O Brasil recebeu quase 10 bilhões de dólares em investimento estrangeiro direto no mês de março. É o maior valor para março nos últimos 12 anos. Dias atrás também foi divulgado relatório da OCDE que aponta que, em 2023, o país foi o segundo maior receptor de investimento estrangeiro direto do mundo. Em um ambiente de contração global do investimento estrangeiro direto, o Brasil só ficou atrás dos Estados Unidos no tocante ao total de dinheiro recebido do exterior para compra, expansão, ou abertura de negócios no país. Em terceiro lugar veio o Canadá e, algumas posições depois, o México, demonstrando que o continente americano está bem-posicionado no contexto atual de investimentos privados globais.


Um termo típico dos tempos atuais é o de nearshoring. O conceito implica que o investimento enviado para a produção de bens e serviços no exterior seja destinado preferencialmente a países “próximos”. Tal proximidade é medida tanto em termos de distância física, quanto em termos de afinidade, ou distância cultural.


Nos Estados Unidos de hoje há quem defenda que a mensuração do tal grau de afinidade ou distância cultural possa ser medido objetivamente. Aponta-se, por exemplo, para a possibilidade de se avaliar a semelhança institucional entre os países, bem como o padrão de votação dos países nas Nações Unidas. Ainda que o segundo critério possa mesmo produzir contagens um tanto quanto objetivas, o primeiro critério é razoavelmente subjetivo. Entende-se por instituições como sendo “as regras do jogo, escritas e tácitas”, segundo a definição do prolífico pensador ganhador do prêmio Nobel de economia, Douglass North, que faleceu aos 95 anos em 2015.

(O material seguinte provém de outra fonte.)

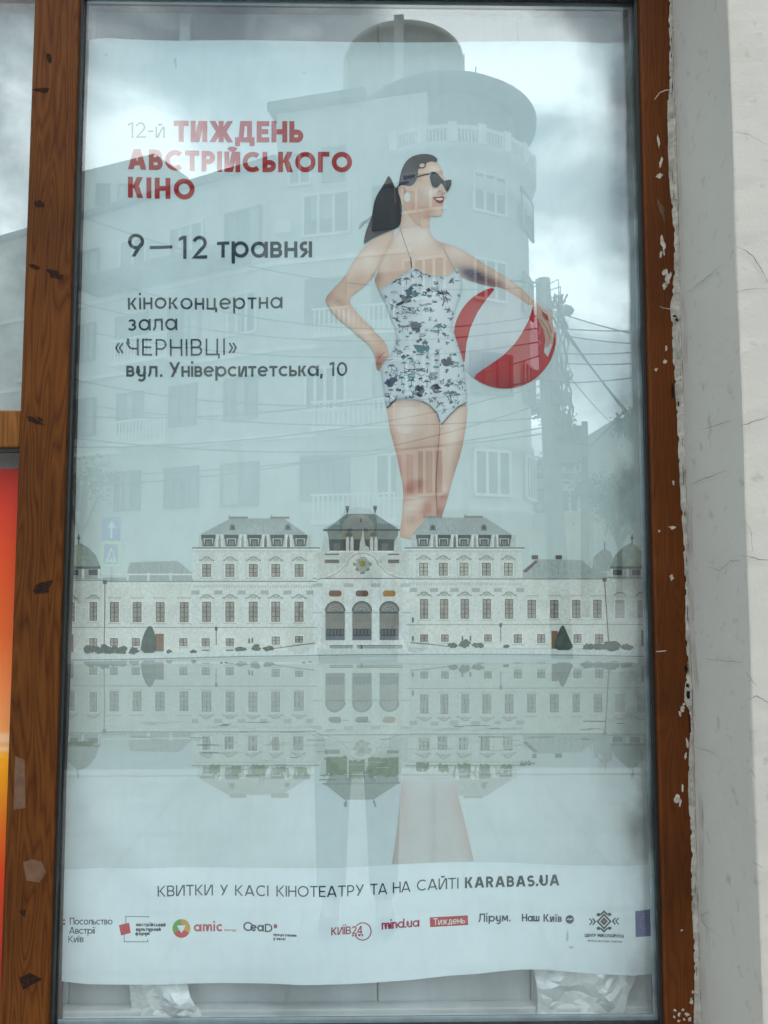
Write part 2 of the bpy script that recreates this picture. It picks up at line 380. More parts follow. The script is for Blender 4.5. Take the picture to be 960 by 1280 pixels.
# reveal and street face as one bent sheet, its arris slightly worn, closed to a solid pier
nz_ = 150; zs = [-0.1 + i * (3.7 / nz_) for i in range(nz_ + 1)]
prof = [(0.0, 0.10), (0.0, 0.0), (0.0, -0.06), (0.0, -0.13), (0.0, -0.19), (0.0, YW + .0035), (0.0008, YW + 0.0008), (0.0035, YW), (0.06, YW), (0.14, YW), (0.25, YW), (0.5, YW), (1.2, YW), (2.6, YW), (2.6, 0.10)]
vv, ff = [], []
for z in zs:
    for k, (dx, y) in enumerate(prof):
        q = Vector((dx * 3, y * 3, z * 2.2))
        e = mnoise.noise(q * 1.7) * 0.004 + mnoise.noise(q * 7) * 0.0012
        ar = 1.0 if 4 < k < 8 else 0.0
        e2 = ar * (mnoise.noise(Vector((3, 5, z * 22))) * 0.0016 + mnoise.noise(Vector((9, 5, z * 70))) * 0.001)
        if k <= 5: vv.append((XREV + dx + e + e2, y, z))
        elif k < 8: vv.append((XREV + dx + e2 + e * .5, y + e2 + e * .5, z))
        else: vv.append((XREV + dx, y + e, z))
np_ = len(prof)
for i in range(nz_):
    for k in range(np_):
        k2 = (k + 1) % np_
        ff.append((i * np_ + k, i * np_ + k2, (i + 1) * np_ + k2, (i + 1) * np_ + k))
b.add(vv, ff)
b.build('plaster', MT['plaster'], wall, smooth=False)
# rest of the front: under the window and above it (out of sight, but there)
ZBOT = P(480, 1281, 0).z - 0.11
slab('base_wall', -2.6, XREV - 0.003, -0.05, 0.10, -0.1, ZBOT - 0.002, MT['plaster'], None, wall)
slab('lintel', -2.6, XREV + 2.6, YW, 0.10, 3.603, 4.3, MT['plaster'], None, wall)
slab('left_pier', -3.6, -2.603, YW, 0.10, -0.1, 3.6, MT['plaster'], None, wall)

def ribbon(pts, wds, Y=None, X=None, dz=0.0):
    """a thin crack or smear following pixels on the wall face (Y) or on the reveal (X)"""
    out = []
    for (px, py) in pts:
        if X is None: out.append(P(px, py, Y))
        else:
            d = ray(px, py); k = (X - CAM.x) / d.x; out.append(CAM + d * k)
    b = MB(); vv = []; n = len(out)
    for i, p in enumerate(out):
        t = (out[min(i + 1, n - 1)] - out[max(i - 1, 0)]).normalized()
        nr = Vector((0, -1, 0)) if X is None else Vector((-1, 0, 0))
        s = t.cross(nr).normalized() * wds * .68 * (0.25 + 0.75 * math.sin(PI * (i + .6) / (n + .2))) * rnd.uniform(.6, 1.2)
        vv += [p + s, p - s]
    b.add(vv, [(2 * i, 2 * i + 1, 2 * i + 3, 2 * i + 2) for i in range(n - 1)])
    return b
def jag(pts, n=6, j=1.0):
    out = []
    for (a, c) in zip(pts[:-1], pts[1:]):
        for i in range(n):
            t = i / n; out.append((a[0] + (c[0] - a[0]) * t + rnd.uniform(-j, j) * .6, a[1] + (c[1] - a[1]) * t + rnd.uniform(-j, j)))
    return out + [pts[-1]]
for pts, wd in ([[(925, 533), (942, 527), (962, 520)], .0010], [[(921, 308), (932, 313), (943, 322), (952, 337), (960, 352)], .0011], [[(920, 366), (935, 362), (962, 361)], .0006],
                [[(926, 694), (944, 698), (962, 700)], .0010], [[(929, 650), (938, 662), (941, 690)], .0006], [[(936, 873), (947, 870), (962, 880)], .0012],
                [[(932, 840), (940, 850), (946, 858)], .0007], [[(908, 164), (935, 168), (962, 182)], .0005], [[(938, 960), (944, 972)], .0006], [[(940, 1076), (954, 1085)], .0005]):
    ribbon(jag(pts, 5, .8), wd, Y=YW - 0.0052).build('crack', MT['crack'], wall)
for pts, wd in ([[(857, 366), (872, 356), (886, 344), (903, 330)], .0008], [[(876, 537), (898, 530), (914, 526)], .0008], [[(861, 607), (880, 598), (909, 587)], .0008],
                [[(884, 708), (900, 713), (912, 702), (924, 700)], .0008], [[(881, 823), (905, 826), (928, 828)], .0006], [[(868, 934), (890, 940), (902, 952)], .0006]):
    ribbon(jag(pts, 5, .8), wd, X=XREV - 0.0052).build('crack', MT['crack'], wall)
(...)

North, a propósito, visitou o Brasil numa missão oficial que se deu entre o lançamento da proposta da "Aliança para o Progresso" pelo então presidente Kennedy e seu início oficial na conferência de Punta del Este em agosto de 1961. North veio entender especificamente o funcionamento da Sudene. Menina dos olhos de Celso Furtado, a instituição foi dedicada para a região Nordeste, que estava àquela época capturando a atenção da grande imprensa americana por conta das Ligas Camponesas no contexto global da Guerra Fria e suas implicações na América Latina.


Guardadas as devidas proporções, na cabeça de muitos, os tempos atuais têm um quê daqueles tempos em que estavam muito aguçadas as preocupações acerca da afinidade ideológica entre Brasil-URSS-EUA. De todo modo, a história está aí para se aprender com ela e não para ser repetida. Inclusive porque tal período histórico de acirramento da rivalidade entre dois polos não foi nada benéfico para a América Latina. Mas no contexto atual não devemos chegar a tanto.


O que sabemos é que até aqui, países como o México estão surfando nessa onda de privilégio do nearshoring para empresas que querem produzir mais em conta e ainda assim fornecer para o mercado estadunidense. São muitas as empresas que estão trocando seus investimentos da China para o México. A própria China tem realizado investimentos no México com esse intuito.


Por outro lado, a boa performance do Brasil na atração de investimentos estrangeiros nesse cenário conturbado ainda se dá, principalmente, pela atratividade do mercado interno brasileiro e do Mercosul, num contexto de melhor estabilidade governamental.


Sendo assim, falta ainda uma estratégia de maior conexão do Brasil a cadeias globais de valor que forneçam produtos e serviços de maior valor agregado aos Estados Unidos, por exemplo. Isso seria bem-vindo, mas é uma negociação delicada, como vem se mostrando a claudicante negociação com a União Europeia. Some-se a isso o potencial de confusão do possível retorno de Trump à presidência. O candidato republicano dias atrás afirmou seu desapreço pelo nível de proteção que o Brasil mantém para seu mercado, citando especificamente o caso dos automóveis. Assim, o Brasil, que precisava melhor se organizar para exportar carros para os EUA, como faz o México aos montes, corre é o risco de acabar pressionado para servir de escape para a produção americana. Será necessário muito jogo de cintura para navegar os anos que vêm por aí. Com ou sem Trump.


Todavia, que não se enganem os atuais mandatários de nossa vizinha Argentina, os quais parecem acreditar que com adesão irrestrita e automática a tudo que preconiza Washington, levará de fato a algum lugar melhor. Se pensarmos bem, ater-se às similaridades “das regras do jogo, escritas e tácitas”, implica justamente saber bem defender seus interesses reais a fim de que seja autenticamente respeitado. Quem desconhece isso pouco conhece a personalidade das instituições dos EUA.